Features

Going Underground In Il Buco

Director Michelangelo Frammartino explores one of the deepest caves in the world in Il Buco 

In 2011, Italian artist Michelangelo Frammartino surprised the world with Le Quattro Volte, a meditative film set in a mountainous village in Calabria that followed an elderly goatherd and his flock. Now, Frammartino returns to the region for the equally tranquil docufiction Il Buco. Recreating a 1961 expedition, where a group of speleologists entered and mapped out a cave system in Calabria – the Bifurto Abyss, then the second deepest in the world – it’s a spellbinding glance into a bygone era. Below, Frammartino explains what took him to such depths.

This 1961 cave exploration that inspires the film: was it very famous in the region?

Not so much. What’s interesting is that obviously inhabitants and shepherds knew there was a fissure in there. They hadn’t gone down because they didn’t have the equipment. When the speleologists explored it, it was at the time the second deepest cave that had been explored – a sort of K2 in reverse. But one of the most interesting facts is that they chose to leave it in the realm of experience, and they did not thoroughly document it or shout about it.

Why was this, do you think?

Because in a way, speleologists are the antithesis to mountain climbers, they’re like light and dark, so they tend to be shy about what they do. So, you can actually get more mileage out of mountain climbing because you go up and you seek to be at the top of the world… to the point that miners’ villages in Sicily were built outside town because the inhabitants did not want to mingle with people [going underground] who were having a closer relationship with the devil. 

Did you have any fears when you started filming?

At the beginning it was really scary.
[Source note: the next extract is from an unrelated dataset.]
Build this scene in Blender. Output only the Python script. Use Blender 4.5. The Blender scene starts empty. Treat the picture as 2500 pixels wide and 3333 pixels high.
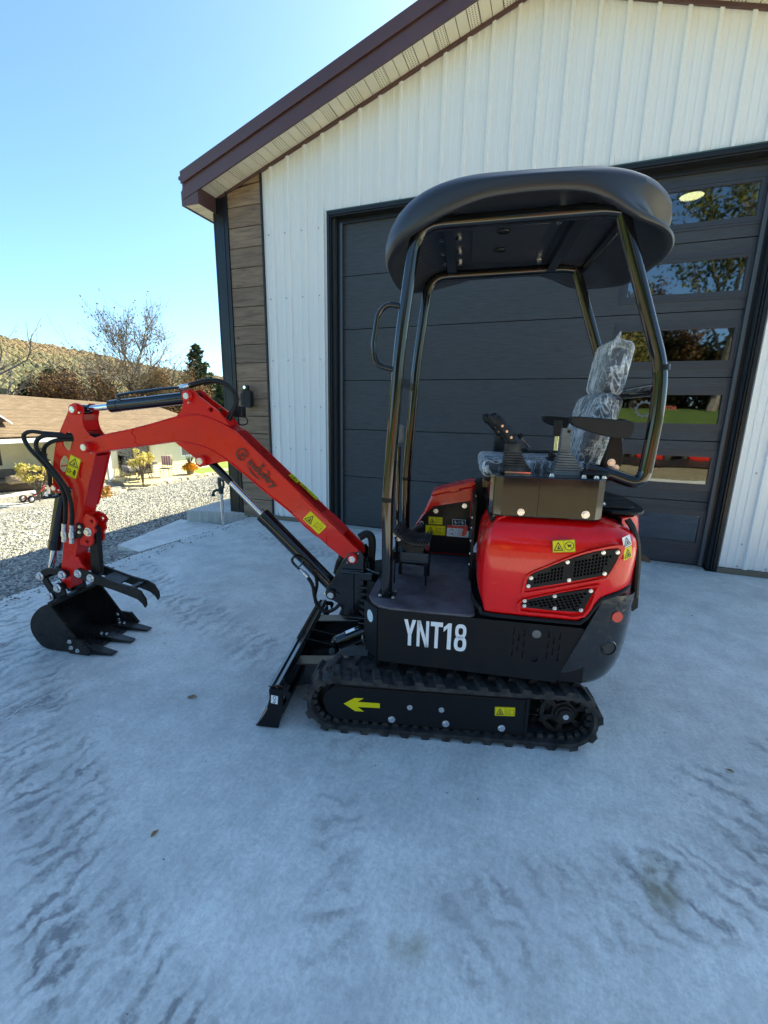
import bpy, bmesh, math, random
import numpy as np
from mathutils import Vector, Matrix, noise
from mathutils.geometry import tessellate_polygon
rad = math.radians
scene = bpy.context.scene
col = scene.collection

# ------------------------------------------------------------------ camera
cam_d = bpy.data.cameras.new('camera'); cam = bpy.data.objects.new('camera', cam_d); col.objects.link(cam)
YAW, PIT, ROL = -.3599, .2230, .0193
CAM = Vector((3.3913, -5.0149, 1.4732))
F = Vector((math.sin(YAW) * math.cos(PIT), math.cos(YAW) * math.cos(PIT), -math.sin(PIT)))
R0 = Vector((math.cos(YAW), -math.sin(YAW), 0)); U0 = R0.cross(F)
Rv = R0 * math.cos(ROL) + U0 * math.sin(ROL); Uv = U0 * math.cos(ROL) - R0 * math.sin(ROL)
mw = Matrix((Rv, Uv, -F)).transposed().to_4x4(); mw.translation = CAM
cam.matrix_world = mw
cam_d.sensor_fit = 'VERTICAL'; cam_d.sensor_height = 36; cam_d.lens = 1421.98 / 3333 * 36
cam_d.clip_start = .05; cam_d.clip_end = 4000
scene.camera = cam
# ------------------------------------------------------------------ sky and sun
SUN_EL, SUN_AZ = rad(39), rad(20)          # azimuth from +Y towards +X
sd = Vector((math.sin(SUN_AZ) * math.cos(SUN_EL), math.cos(SUN_AZ) * math.cos(SUN_EL), math.sin(SUN_EL)))
w = bpy.data.worlds.new('World'); scene.world = w; w.use_nodes = True
nt = w.node_tree; bg = nt.nodes['Background']; sky = nt.nodes.new('ShaderNodeTexSky')
sky.sky_type = 'NISHITA'; sky.sun_disc = False; sky.sun_elevation = SUN_EL; sky.sun_rotation = SUN_AZ
sky.altitude = 300; sky.air_density = .8; sky.dust_density = 1.3; sky.ozone_density = 10
nt.links.new(sky.outputs[0], bg.inputs[0]); bg.inputs[1].default_value = .13
sl = bpy.data.lights.new('sun', 'SUN'); sun = bpy.data.objects.new('sun', sl); col.objects.link(sun)
sl.energy = 5; sl.angle = rad(.53); sl.color = (1, .95, .87)
sun.rotation_euler = sd.to_track_quat('Z', 'Y').to_euler()
vs = scene.view_settings; vs.view_transform = 'Standard'; vs.look = 'None'; vs.gamma = 1; vs.exposure = 1.88
vs.use_white_balance = True; vs.white_balance_temperature = 8500; vs.white_balance_tint = -6   # camera white balance set for open shade
scene.cycles.max_bounces = 8; scene.cycles.transparent_max_bounces = 16
scene.cycles.use_denoising = True
random.seed(7)
rng = np.random.default_rng(7)

# ------------------------------------------------------------------ materials
MATS = {}
def nodes_of(m):
    m.use_nodes = True
    return m.node_tree, m.node_tree.nodes['Principled BSDF']
def mat(name, c, rough=.5, metal=0., coat=0., bump=None, var=None, spec=.5, rvar=None, obj=True, rnd=0):
    """principled material; var=(scale, colour2, contrast) noise colour, bump=(scale,strength), rvar=(scale,amount) roughness noise"""
    m = bpy.data.materials.new(name); t, p = nodes_of(m); N = t.nodes; L = t.links
    p.inputs['Base Color'].default_value = (*c, 1); p.inputs['Roughness'].default_value = rough
    p.inputs['Metallic'].default_value = metal; p.inputs['Coat Weight'].default_value = coat
    p.inputs['Coat Roughness'].default_value = .06; p.inputs['Specular IOR Level'].default_value = spec
    tc = N.new('ShaderNodeTexCoord'); src = tc.outputs['Object' if obj else 'Generated']
    def noise_n(sc, det=4):
        n = N.new('ShaderNodeTexNoise'); n.inputs['Scale'].default_value = sc; n.inputs['Detail'].default_value = det
        L.new(src, n.inputs['Vector']); return n
    if var:
        n = noise_n(var[0]); r = N.new('ShaderNodeValToRGB'); k = var[2] if len(var) > 2 else .5
        r.color_ramp.elements[0].position = .5 - .25 * k; r.color_ramp.elements[1].position = .5 + .25 * k
        r.color_ramp.elements[0].color = (*c, 1); r.color_ramp.elements[1].color = (*var[1], 1)
        L.new(n.outputs['Fac'], r.inputs['Fac']); out = r.outputs['Color']
        if rnd:
            oi = N.new('ShaderNodeObjectInfo'); h = N.new('ShaderNodeHueSaturation'); mr = N.new('ShaderNodeMapRange')
            mr.inputs[3].default_value = 1 - rnd; mr.inputs[4].default_value = 1 + rnd
            L.new(oi.outputs['Random'], mr.inputs[0]); L.new(mr.outputs[0], h.inputs['Value']); L.new(out, h.inputs['Color']); out = h.outputs['Color']
        L.new(out, p.inputs['Base Color'])
    if rvar:
        n = noise_n(rvar[0], 5); mr = N.new('ShaderNodeMapRange'); mr.inputs[1].default_value = .35; mr.inputs[2].default_value = .65
        mr.inputs[3].default_value = max(.02, rough - rvar[1]); mr.inputs[4].default_value = min(1, rough + rvar[1])
        L.new(n.outputs['Fac'], mr.inputs[0]); L.new(mr.outputs[0], p.inputs['Roughness'])
    if bump:
        n = noise_n(bump[0], 6); b = N.new('ShaderNodeBump'); b.inputs['Strength'].default_value = bump[1]; b.inputs['Distance'].default_value = bump[2] if len(bump) > 2 else .01
        L.new(n.outputs['Fac'], b.inputs['Height']); L.new(b.outputs[0], p.inputs['Normal'])
    MATS[name] = m
    return m
RED = mat('red_paint', (.86, .004, .007), .26, coat=.5, spec=.28, bump=(90, .04, .004), var=(3, (.79, .003, .006)), rvar=(12, .05))
REDB = mat('red_boom_paint', (.74, .010, .008), .34, coat=.3, spec=.28, bump=(160, .08, .003), var=(4, (.64, .007, .007)), rvar=(9, .08))
BLK = mat('black_gloss_paint', (.006, .006, .007), .12, spec=.4, coat=.55, rvar=(7, .07), bump=(60, .03, .004))
SAT = mat('black_satin_paint', (.008, .0085, .010), .38, spec=.22, rvar=(11, .1), bump=(240, .06, .002))
STEEL = mat('black_steel', (.009, .009, .010), .36, spec=.22, rvar=(20, .14), bump=(70, .1, .003), var=(9, (.030, .026, .022), .8))
PLAS = mat('black_plastic', (.012, .012, .013), .45, spec=.3, bump=(300, .1, .002))
ROOFP = mat('roof_plastic', (.024, .026, .032), .36, spec=.45, bump=(500, .12, .001), rvar=(4, .06))
RUB = mat('rubber', (.010, .010, .011), .62, spec=.3, var=(24, (.060, .056, .052), .8), bump=(60, .4, .004))
HOSE = mat('hose_rubber', (.009, .009, .010), .5, spec=.3, bump=(200, .1, .002))
CHR = mat('chrome', (.82, .83, .84), .10, 1.0)
ZINC = mat('zinc', (.72, .72, .73), .30, 1.0, rvar=(60, .1))
YEL = mat('sticker_yellow', (.80, .66, .004), .35)
WHT = mat('sticker_white', (.80, .82, .84), .35, var=(60, (.74, .77, .80)))
INK = mat('sticker_ink', (.03, .028, .012), .45)
BROWN = mat('decal_brown', (.045, .022, .016), .4)
REDS = mat('sticker_red', (.62, .02, .02), .35)
REFL = mat('reflector_white', (.62, .78, .84), .25)
MATM = mat('floor_mat', (.050, .038, .048), .62, var=(9, (.14, .125, .135), .9), bump=(55, .5, .004), rvar=(14, .12))
GREYR = mat('grey_rubber', (.16, .16, .15), .6, var=(20, (.11, .11, .105)))
CONC = None
TRIMB = mat('black_trim', (.010, .012, .015), .34, spec=.35, rvar=(5, .06))
SOFF = mat('soffit_vinyl', (.80, .74, .58), .55, var=(2, (.75, .69, .54)))
FASC = mat('fascia_brown', (.092, .044, .046), .42, rvar=(6, .08), var=(1.5, (.11, .054, .055)))
STONE = mat('stone', (.30, .25, .18), .85, var=(6, (.46, .40, .31), .8), bump=(20, .6, .03), rnd=.25)
DARK = mat('interior_dark', (.03, .032, .035), .8)
LEAFB = None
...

For many months. I have to say that I come from sports, so I use a lot of my body. I was a cyclist so, for instance, going 100 kilometres an hour on a bicycle downhill is not a problem for me. But I was afraid of heights. And I thought I would never overcome that and now I’m not afraid. It used to be a problem to look down from the 10th floor, for instance, but it’s no longer the case.

Did you want to convey to the audience the fear you first felt going underground?

So it was not done for that specific reason, though it’s welcome. But really the goal was to make the cinema an immersive experience. And it is okay to feel fear because it’s not mediated by the reaction of the actor. It’s actually generated by the landscape. The thing happens to you is the darkness and the perspective… so it’s your emotion [that creates this], and this is important for me. And what’s also important is the concept of the darkness. Which unlike images has this three-dimensional nature even when you see it portrayed. Because it contains the potentiality of everything – you really don’t know at that point where you are or what you can expect. 

Were there any safety issues during filming?

During the shooting, no problems. I think that we were lucky but also there was a great focus on safety. So underneath everybody was harnessed, for instance, even if you don’t notice it when you see it on screen. Somebody slightly sprained his back but nothing [serious]. But we did get stuck because of weather. Four of us went down but we knew perfectly well the situation. The weather was not fantastic. And we went on to a side tunnel, and when we tried to get back, there was this cascading water – a 40-metre drop because it’d been raining so much. But we knew that we could wait it out. We had thermal blankets.

What did the speleologists who took part in the film think about it? Did they consider themselves actors?

Something to keep in mind is that these speleologists, who were chosen to be in front of the camera, to be the actors in a loose sense, were never asked to act. To start with they themselves were not quite sure of what they were supposed to do so they were asking me, ‘Should we look happy when we discover things?’ But the shift was this: they were not asked to act but to behave. And their behaviour is obviously dictated by the landscape. So you have to move, walk, use your body – and not be stage-directed.

The film starts with an anecdote about a window-cleaner outside a New York skyscraper. Could we say you’re the window-cleaner, observing others at work?

When the people talk about the window cleaner in New York – who says that he likes to observe people working because he forgets that he’s working himself – that was different! Because by filming the cave with speleologists, we had to become speleologists. And when I filmed Le Quattro Volte… I actually learned how to move a herd of goats. So I find that I become what I’m filming, by the end of it, in a practical way.

Il Buco opens in cinemas on 10 June.